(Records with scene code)
****

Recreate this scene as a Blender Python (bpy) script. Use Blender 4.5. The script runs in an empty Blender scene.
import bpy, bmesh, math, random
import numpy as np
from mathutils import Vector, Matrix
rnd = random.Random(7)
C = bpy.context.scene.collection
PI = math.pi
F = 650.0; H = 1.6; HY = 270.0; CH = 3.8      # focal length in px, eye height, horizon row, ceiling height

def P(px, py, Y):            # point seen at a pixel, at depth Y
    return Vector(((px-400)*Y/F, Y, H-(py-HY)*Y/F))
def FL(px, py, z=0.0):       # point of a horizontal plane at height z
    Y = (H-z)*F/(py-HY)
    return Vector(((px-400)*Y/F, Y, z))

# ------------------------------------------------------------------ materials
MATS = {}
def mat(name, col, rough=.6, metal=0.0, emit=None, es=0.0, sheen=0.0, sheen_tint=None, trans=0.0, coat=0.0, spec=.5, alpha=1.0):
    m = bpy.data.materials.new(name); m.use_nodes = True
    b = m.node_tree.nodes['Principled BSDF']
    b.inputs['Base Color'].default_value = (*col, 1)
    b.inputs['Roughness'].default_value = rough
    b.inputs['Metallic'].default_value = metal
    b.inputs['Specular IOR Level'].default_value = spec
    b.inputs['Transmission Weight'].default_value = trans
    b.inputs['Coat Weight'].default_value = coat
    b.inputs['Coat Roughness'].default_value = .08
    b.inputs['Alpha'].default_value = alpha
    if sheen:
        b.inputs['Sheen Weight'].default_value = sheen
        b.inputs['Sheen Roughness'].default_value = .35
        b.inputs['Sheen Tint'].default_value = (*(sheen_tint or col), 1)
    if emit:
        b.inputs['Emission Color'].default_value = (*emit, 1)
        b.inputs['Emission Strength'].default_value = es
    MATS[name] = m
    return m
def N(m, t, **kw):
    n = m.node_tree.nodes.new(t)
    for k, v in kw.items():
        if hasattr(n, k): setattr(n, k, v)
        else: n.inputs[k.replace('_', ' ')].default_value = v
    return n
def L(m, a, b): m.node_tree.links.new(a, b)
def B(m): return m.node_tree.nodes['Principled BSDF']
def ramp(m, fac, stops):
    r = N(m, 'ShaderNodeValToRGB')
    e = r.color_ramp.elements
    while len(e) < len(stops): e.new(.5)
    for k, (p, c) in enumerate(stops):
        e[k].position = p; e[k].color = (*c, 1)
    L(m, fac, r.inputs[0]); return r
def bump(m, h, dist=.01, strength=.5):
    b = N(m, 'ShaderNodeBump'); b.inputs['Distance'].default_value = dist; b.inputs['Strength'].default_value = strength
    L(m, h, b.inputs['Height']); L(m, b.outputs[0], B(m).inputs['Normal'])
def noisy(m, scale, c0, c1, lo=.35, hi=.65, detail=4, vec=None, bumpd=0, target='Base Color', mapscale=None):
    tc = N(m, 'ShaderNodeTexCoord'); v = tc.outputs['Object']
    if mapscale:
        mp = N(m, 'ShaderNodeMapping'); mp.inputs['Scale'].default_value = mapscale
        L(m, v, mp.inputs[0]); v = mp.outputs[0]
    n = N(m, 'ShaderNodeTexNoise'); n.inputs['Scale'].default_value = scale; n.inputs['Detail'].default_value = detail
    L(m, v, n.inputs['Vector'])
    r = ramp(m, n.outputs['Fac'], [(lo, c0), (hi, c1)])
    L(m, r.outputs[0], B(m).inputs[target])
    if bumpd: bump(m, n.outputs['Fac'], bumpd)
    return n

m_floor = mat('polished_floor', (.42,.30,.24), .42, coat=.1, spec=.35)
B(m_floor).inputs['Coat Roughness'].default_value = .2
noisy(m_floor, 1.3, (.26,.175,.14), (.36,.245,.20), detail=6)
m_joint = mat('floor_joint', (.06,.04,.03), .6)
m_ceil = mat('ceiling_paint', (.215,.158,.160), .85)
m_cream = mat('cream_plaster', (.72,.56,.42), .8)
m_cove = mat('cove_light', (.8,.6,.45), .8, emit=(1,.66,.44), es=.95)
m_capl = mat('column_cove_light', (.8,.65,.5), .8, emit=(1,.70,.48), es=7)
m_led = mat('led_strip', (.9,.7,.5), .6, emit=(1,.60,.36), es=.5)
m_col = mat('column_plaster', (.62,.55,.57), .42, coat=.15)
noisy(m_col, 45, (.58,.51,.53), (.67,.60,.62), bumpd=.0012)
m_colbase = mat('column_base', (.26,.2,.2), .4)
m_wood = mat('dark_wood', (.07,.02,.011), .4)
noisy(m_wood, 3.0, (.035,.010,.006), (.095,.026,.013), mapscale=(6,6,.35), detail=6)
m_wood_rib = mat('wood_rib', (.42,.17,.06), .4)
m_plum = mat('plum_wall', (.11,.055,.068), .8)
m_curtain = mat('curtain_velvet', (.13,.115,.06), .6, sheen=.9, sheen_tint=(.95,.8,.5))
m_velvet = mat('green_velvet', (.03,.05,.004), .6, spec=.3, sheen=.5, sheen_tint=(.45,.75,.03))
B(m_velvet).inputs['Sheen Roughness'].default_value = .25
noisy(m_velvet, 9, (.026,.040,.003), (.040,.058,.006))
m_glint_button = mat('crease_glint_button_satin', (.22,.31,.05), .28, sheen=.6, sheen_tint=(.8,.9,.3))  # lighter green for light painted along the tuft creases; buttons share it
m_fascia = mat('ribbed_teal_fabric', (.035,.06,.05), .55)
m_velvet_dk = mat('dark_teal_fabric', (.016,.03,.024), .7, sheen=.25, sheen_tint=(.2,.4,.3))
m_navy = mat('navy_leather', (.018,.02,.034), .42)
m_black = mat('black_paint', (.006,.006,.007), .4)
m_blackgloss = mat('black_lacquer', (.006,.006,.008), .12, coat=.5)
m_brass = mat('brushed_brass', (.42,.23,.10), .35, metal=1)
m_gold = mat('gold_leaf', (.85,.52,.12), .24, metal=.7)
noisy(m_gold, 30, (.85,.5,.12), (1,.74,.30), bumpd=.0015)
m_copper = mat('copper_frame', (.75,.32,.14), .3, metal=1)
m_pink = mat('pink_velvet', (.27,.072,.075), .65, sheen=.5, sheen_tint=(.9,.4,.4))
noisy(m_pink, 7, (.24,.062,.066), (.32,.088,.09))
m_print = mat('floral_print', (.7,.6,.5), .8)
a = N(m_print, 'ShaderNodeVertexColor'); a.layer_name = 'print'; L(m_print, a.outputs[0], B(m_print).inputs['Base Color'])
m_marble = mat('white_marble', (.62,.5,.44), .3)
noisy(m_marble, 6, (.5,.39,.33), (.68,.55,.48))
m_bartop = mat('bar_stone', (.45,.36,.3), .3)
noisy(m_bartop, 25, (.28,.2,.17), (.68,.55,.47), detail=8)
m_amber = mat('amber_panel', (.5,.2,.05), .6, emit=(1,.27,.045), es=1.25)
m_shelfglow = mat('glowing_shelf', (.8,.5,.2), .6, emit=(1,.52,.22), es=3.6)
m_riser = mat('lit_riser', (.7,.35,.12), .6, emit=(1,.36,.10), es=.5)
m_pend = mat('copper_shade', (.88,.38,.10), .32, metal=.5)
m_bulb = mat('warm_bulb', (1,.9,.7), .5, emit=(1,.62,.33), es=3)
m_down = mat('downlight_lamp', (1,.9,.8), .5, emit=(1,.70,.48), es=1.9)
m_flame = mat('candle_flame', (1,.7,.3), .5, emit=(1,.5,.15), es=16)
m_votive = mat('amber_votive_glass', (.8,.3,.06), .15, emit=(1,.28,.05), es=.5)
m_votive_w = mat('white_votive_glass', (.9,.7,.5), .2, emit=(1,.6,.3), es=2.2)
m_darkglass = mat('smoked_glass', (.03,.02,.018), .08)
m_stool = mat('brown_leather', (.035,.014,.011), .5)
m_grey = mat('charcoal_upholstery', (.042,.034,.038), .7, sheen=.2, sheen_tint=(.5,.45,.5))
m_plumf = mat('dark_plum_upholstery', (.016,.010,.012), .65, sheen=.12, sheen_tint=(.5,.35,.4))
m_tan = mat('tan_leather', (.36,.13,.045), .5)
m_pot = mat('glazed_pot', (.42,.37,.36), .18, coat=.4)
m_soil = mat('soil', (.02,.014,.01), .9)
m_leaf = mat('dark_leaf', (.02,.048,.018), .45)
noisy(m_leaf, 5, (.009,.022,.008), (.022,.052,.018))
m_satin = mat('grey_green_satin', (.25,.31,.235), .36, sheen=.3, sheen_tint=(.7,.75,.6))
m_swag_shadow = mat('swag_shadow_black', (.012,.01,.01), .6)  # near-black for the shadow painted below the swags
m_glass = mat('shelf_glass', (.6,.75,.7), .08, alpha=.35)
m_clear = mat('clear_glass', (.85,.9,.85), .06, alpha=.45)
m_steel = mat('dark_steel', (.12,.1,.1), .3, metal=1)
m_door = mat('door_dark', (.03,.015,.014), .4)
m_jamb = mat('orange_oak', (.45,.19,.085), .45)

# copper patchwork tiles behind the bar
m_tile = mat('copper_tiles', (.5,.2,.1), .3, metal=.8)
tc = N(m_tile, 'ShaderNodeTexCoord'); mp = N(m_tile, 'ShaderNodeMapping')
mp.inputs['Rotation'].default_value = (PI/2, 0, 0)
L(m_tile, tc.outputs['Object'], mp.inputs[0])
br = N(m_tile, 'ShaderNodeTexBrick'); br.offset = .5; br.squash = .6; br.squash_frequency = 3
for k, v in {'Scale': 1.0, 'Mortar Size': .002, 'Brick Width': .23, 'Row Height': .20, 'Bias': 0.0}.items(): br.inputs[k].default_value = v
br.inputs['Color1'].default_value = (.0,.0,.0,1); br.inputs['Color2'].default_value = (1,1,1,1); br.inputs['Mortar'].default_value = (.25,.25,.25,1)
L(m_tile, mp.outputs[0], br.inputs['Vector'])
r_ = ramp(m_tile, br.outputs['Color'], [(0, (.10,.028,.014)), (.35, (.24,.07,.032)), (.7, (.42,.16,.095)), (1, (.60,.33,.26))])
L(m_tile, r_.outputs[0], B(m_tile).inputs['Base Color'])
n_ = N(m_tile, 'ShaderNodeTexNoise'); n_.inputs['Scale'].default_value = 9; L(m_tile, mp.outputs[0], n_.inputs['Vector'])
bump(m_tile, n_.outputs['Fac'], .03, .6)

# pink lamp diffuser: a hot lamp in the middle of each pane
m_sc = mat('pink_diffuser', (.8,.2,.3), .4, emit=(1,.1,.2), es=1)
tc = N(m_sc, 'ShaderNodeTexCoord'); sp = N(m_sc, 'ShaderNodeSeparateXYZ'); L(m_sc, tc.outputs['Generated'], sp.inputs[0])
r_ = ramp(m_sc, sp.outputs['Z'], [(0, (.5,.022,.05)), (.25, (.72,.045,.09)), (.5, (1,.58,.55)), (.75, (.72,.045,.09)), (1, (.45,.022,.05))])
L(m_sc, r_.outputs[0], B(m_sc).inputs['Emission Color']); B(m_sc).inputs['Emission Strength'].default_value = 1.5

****

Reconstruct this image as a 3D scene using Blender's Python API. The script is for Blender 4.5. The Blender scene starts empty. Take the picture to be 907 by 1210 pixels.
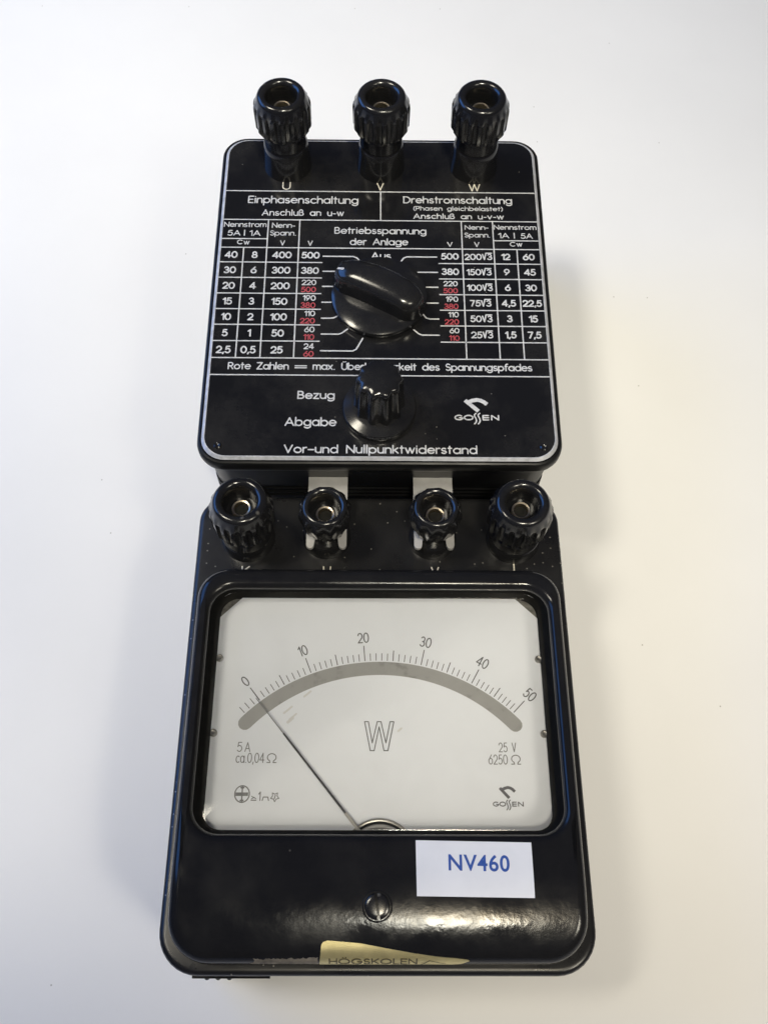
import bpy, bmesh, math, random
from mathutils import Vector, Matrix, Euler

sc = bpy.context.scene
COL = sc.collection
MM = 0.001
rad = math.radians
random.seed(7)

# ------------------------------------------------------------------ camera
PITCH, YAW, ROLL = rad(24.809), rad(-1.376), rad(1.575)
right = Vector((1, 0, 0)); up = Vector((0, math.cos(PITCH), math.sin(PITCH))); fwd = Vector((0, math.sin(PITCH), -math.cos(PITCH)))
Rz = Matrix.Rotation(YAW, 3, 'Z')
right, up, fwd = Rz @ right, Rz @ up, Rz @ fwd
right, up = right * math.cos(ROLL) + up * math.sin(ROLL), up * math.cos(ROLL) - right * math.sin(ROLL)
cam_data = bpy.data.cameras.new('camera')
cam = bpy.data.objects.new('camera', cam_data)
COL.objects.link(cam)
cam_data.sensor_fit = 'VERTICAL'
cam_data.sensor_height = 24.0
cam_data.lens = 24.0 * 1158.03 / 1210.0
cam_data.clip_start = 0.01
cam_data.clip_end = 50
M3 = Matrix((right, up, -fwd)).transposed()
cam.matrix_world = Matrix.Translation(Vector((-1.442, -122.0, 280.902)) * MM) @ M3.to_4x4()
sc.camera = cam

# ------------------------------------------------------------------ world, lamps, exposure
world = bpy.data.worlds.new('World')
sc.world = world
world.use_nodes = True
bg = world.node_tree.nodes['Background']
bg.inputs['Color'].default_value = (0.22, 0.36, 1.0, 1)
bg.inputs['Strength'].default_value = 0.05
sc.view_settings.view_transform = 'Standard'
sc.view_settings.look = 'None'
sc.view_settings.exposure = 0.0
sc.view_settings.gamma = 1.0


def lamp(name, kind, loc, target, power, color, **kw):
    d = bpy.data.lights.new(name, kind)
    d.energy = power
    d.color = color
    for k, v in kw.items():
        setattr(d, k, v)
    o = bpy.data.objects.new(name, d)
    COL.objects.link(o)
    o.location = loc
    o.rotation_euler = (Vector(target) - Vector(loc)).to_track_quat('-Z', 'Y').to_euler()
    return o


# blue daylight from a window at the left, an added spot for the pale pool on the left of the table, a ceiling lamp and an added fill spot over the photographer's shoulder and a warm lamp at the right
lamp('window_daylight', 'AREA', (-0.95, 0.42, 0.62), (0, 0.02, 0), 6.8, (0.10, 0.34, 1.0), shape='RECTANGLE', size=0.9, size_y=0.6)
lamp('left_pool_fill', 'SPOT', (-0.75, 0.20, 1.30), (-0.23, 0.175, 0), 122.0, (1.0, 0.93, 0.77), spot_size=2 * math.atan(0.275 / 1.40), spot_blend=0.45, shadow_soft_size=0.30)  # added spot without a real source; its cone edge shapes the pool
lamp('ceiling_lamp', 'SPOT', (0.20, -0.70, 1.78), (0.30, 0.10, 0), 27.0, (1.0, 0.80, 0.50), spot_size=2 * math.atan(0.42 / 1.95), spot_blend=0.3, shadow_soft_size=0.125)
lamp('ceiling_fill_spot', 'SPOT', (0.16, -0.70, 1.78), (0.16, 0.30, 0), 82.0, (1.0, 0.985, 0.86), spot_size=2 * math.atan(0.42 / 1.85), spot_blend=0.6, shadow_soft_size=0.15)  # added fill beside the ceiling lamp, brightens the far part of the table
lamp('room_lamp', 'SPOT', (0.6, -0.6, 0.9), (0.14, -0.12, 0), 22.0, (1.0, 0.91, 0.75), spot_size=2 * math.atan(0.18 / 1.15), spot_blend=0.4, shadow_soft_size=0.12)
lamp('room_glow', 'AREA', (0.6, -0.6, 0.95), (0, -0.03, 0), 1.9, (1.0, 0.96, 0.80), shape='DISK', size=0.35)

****

▶ [Task goal] In the listing above, find the line containing "Reconstruct this image" and the line containing "random.seed(7)". Reproduce those lines and all between them exactly, with no pictures and nothing more.

▶ [The reply]
Reconstruct this image as a 3D scene using Blender's Python API. The script is for Blender 4.5. The Blender scene starts empty. Take the picture to be 907 by 1210 pixels.
import bpy, bmesh, math, random
from mathutils import Vector, Matrix, Euler

sc = bpy.context.scene
COL = sc.collection
MM = 0.001
rad = math.radians
random.seed(7)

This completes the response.